Experts such as Mel Kiper Jr., however, advised that Stallworth would benefit from his senior year at school. Stallworth, of course, wasn’t listening to the Kipers of the world. He was listening to friends and perhaps, in the end, an agent. They told him to take the money – even when the experts were telling him the money would be much better in a year.

Whoever had Stallworth’s ear won out. Stallworth made himself eligible for the NFL draft. He had dinner with an agent, Jimmy Sexton. Sexton is a former UT football player and has represented the likes of Reggie White in the past.

Sexton arranged for Stallworth to have the use of a rental car for a day. He paid to fly Stallworth’s brother to Knoxville from California. The agent spent a total of $1,300 on Stallworth during a 24-hour period. But Stallworth did not sign a contract with the agent.

Then Stallworth had a change of heart. He contacted the NFL and had his name removed from the draft list. He did so before the NFL’s deadline for name submission. The university conducted an investigation into Stallworth’s situation. He repaid Sexton using Pell Grant funds.

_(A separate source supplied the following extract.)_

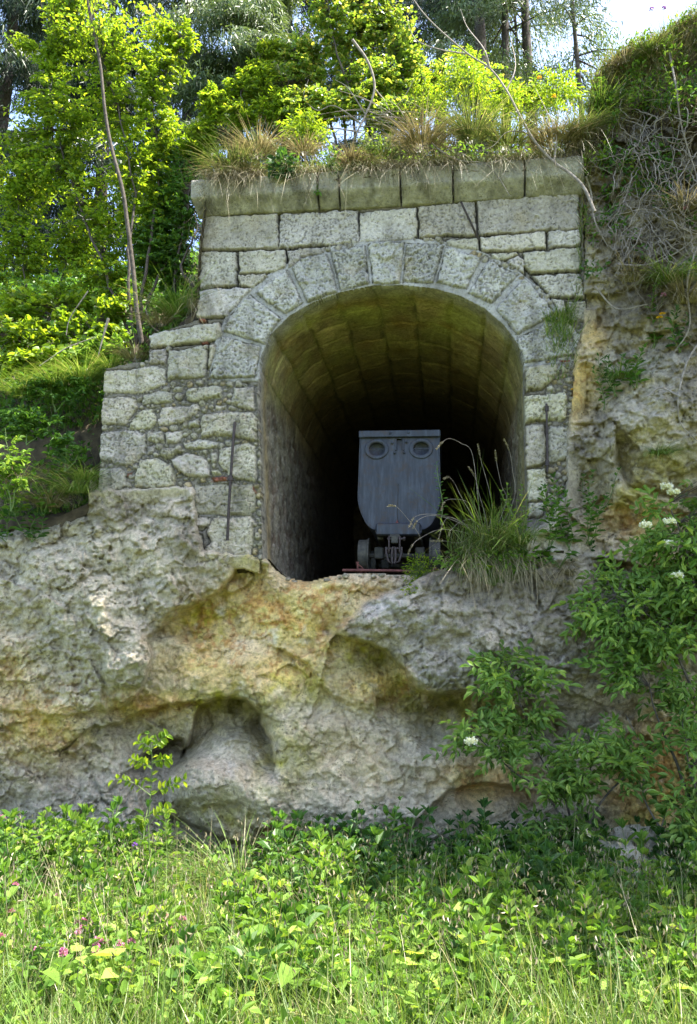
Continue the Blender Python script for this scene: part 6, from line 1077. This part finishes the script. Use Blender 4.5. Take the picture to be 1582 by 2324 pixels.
for zx, zy, lab in ((703, 810, 'single yellow daisy beside the right jamb'), (1335, 272, 'upper yellow daisy on the right bank'), (1315, 298, 'lower yellow daisy on the right bank')):
    p = conv('C', [(zx, zy)])[0]; c = surf(p[0], p[1], .12); e = empty('yellow_daisy', c - [0, 0, .1], lab, 'flower', 'yellow daisies on the rock'); f = Fol(); a = np.linspace(0, 6.28, 26); D = np.stack([np.cos(a), np.sin(a), 0 * a + .1], -1); f.leaves(np.repeat(c[None], 26, 0), D, np.array([0, 0, 1.0]) + 0 * D, .026, .009, shape='lance'); f.build('petals', M_YELLOW, e); mb = MB(); mb.tube([c - [0, -.03, .1], c - [0, -.01, .05], c], .0016, 4); mb.build('stem', M_STEM, e, True)
for px, py, m_, lab in ((1227, 176, M_YELLOW, 'orange-yellow flower on the brow under the bare trunks'), (1480, 104, M_YELLOW, 'yellow flower on the right skyline'), (1485, 20, M_VIOLET, 'left purple thistle flower against the sky'), (1500, 18, M_VIOLET, 'right purple thistle flower against the sky'), (1327, 285, M_VIOLET, 'purple spike flower beside the right cornice end'), (1355, 205, M_VIOLET, 'purple spike flower high on the right bank'), (1563, 462, M_PINK, 'pink flower among the dead roots'), (1500, 660, M_PINK, 'small pink flower at the right bank under the dead roots'), (1268, 218, M_YELLOW, 'small yellow flower left of the right bank')):
    Y = 7.3 if px > 1300 else 8.0; c = at(px, py, Y); H = .35 if py < 60 else .16; c0 = c - [0, 0, H]
    if px > 1540 or py > 500: c0 = surf(px, py + 30, .1) - [0, 0, .02]; H = .1
    flower('bank_flower', lab, 'flower', 'flowers on the right bank', c0, H, m_, .020, 30)

# ================================================================== TREE beyond the right edge unseen, added so its crown shades bank and meadow
tb = np.array([6.6, 5.6, 0.0])
shrub('unseen_shade_tree', 'unseen leafy tree added beyond the right edge to shade the bank and meadow', 'tree', tb, [[tb, tb + [0, .1, 3.5], tb + [-.3, .3, 7]], [tb + [0, .1, 4], tb + [-1.2, .5, 6.2], tb + [-2.2, .8, 8]], [tb + [0, .1, 5], tb + [.8, -.6, 7], tb + [1, -1, 8.5]]],
      [(2480, -500, 660, 330, 5.6), (2370, -150, 500, 280, 5.2), (2270, -750, 480, 250, 5.8)], M_MID, 850, 9, .12, .10, shape='heart', r0=.11)

c_ = at(1425, 1990, 6.62); stone('pale_boulder', 'pale flat boulder at the rock foot in the lower right', 'boulder', (c_[0], 6.62, .22), .46, M_CLIFF, (.62, .54, .42), None, 3, (1.05, .45, .5), 40)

But NCAA rules state that once a football player applies for the draft, he is ineligible to play college football. Even if he withdraws his name. Even if he signs no contract. Even if he wants to stay in school. Historically, the NCAA denies appeals to regain eligibility.

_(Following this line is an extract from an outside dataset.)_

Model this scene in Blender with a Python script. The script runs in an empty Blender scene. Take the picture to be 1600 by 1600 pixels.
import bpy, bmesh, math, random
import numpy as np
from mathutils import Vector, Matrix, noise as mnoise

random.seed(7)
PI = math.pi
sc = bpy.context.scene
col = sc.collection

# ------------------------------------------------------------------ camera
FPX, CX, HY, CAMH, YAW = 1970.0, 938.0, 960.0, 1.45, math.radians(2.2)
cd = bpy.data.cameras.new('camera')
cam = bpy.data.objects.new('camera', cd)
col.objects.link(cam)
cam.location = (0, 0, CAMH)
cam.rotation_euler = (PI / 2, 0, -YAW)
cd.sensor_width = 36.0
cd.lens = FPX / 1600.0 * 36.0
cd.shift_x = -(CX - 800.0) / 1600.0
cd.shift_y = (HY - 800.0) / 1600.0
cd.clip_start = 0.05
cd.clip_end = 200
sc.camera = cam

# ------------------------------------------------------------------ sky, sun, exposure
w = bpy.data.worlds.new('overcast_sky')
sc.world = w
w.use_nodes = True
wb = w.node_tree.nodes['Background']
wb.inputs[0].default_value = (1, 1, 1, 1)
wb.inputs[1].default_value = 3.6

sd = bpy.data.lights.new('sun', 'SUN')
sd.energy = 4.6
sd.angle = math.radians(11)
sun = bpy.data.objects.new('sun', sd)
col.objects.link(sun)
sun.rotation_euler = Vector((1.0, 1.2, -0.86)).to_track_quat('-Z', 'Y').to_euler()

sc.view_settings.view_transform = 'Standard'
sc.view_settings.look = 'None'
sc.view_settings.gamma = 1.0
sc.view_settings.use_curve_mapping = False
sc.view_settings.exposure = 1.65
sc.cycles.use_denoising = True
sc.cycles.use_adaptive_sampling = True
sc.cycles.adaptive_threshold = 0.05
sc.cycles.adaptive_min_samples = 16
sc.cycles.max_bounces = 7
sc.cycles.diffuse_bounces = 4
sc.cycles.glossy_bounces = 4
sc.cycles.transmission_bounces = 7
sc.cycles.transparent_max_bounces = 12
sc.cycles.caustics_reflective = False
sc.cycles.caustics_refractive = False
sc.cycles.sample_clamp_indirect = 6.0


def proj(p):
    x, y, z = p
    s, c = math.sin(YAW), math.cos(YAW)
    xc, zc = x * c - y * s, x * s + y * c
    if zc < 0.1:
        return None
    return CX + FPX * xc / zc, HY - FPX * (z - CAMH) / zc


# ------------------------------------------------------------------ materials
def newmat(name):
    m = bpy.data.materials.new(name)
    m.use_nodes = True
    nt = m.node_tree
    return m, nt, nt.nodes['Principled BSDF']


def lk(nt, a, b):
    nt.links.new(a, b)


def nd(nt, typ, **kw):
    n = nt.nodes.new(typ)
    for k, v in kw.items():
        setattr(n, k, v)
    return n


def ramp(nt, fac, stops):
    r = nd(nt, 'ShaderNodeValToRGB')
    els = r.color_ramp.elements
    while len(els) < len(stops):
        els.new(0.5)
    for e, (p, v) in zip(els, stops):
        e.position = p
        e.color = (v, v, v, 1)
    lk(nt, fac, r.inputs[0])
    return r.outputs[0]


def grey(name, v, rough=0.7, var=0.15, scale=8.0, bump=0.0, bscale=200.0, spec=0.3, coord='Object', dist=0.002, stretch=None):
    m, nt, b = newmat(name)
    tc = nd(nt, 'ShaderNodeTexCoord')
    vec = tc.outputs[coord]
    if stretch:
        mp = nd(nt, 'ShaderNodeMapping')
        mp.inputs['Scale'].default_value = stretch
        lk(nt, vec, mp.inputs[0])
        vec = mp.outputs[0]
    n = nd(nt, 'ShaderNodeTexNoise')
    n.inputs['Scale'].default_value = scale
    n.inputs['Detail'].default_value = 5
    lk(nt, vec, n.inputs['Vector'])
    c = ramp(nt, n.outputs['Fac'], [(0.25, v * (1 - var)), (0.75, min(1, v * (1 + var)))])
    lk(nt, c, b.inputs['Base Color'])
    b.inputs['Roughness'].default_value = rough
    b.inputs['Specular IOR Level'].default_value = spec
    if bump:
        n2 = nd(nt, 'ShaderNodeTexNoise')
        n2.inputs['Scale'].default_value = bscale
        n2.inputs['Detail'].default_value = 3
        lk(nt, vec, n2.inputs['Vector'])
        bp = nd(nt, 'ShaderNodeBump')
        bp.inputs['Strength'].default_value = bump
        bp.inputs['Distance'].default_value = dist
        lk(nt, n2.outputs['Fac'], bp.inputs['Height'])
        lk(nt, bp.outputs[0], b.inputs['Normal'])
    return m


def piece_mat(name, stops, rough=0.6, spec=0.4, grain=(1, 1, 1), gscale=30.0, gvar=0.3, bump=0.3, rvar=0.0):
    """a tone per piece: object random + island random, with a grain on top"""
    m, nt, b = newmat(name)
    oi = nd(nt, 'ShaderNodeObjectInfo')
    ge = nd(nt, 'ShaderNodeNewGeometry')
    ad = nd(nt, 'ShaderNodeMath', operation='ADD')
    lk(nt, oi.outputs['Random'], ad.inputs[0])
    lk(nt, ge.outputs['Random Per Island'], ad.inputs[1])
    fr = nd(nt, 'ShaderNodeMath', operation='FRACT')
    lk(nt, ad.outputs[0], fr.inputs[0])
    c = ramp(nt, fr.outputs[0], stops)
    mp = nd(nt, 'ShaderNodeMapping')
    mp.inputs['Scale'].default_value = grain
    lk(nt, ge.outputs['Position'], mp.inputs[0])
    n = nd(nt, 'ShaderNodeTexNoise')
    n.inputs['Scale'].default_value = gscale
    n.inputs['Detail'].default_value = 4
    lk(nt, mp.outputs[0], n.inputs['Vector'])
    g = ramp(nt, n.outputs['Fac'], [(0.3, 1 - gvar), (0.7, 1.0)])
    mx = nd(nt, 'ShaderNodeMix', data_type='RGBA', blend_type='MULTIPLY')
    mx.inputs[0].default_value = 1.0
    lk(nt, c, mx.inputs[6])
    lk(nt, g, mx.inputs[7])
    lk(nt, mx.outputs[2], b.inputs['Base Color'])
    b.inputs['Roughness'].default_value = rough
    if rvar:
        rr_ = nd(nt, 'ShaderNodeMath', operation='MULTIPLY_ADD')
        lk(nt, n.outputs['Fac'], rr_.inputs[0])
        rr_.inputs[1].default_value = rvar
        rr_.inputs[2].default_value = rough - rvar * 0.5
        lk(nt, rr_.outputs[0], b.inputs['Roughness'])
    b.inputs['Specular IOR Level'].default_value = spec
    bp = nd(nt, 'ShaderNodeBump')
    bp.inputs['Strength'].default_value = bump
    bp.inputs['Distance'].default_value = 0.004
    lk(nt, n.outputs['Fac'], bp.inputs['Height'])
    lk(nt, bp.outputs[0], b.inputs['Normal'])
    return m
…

All this, despite the fact the NCAA allows college basketball players to test the NBA draft waters without losing eligibility.

So it was no surprise when the NCAA denied the university’s appeal on Stallworth’s behalf.

In an Associated Press story, UT football coach Phil Fulmer pointed to Stallworth needing just 34 hours to graduate and being enrolled in summer school as positives the NCAA should have taken into consideration during the appeal.

“It’s discouraging to me that we have a young man who wants to come back to school and do the right thing. … We’re required by the NCAA to conduct a program in a manner designed to enhance and promote education. It seems to me the NCAA and its committees have the opportunity to do the same thing,” Fulmer said.

Stallworth had the option to appeal the NCAA decision, but according to reports, with so much uncertainty in the process, he decided his time would be better spent preparing for the NFL combine later this month.

Who benefited here? The NCAA because it upheld a ridiculous rule? Certainly not the former student-athlete who leaves school without his degree.

Stallworth was not the first college athlete to receive bad advice and then have to pay for it. Unfortunately, NCAA rules say he won’t be the last.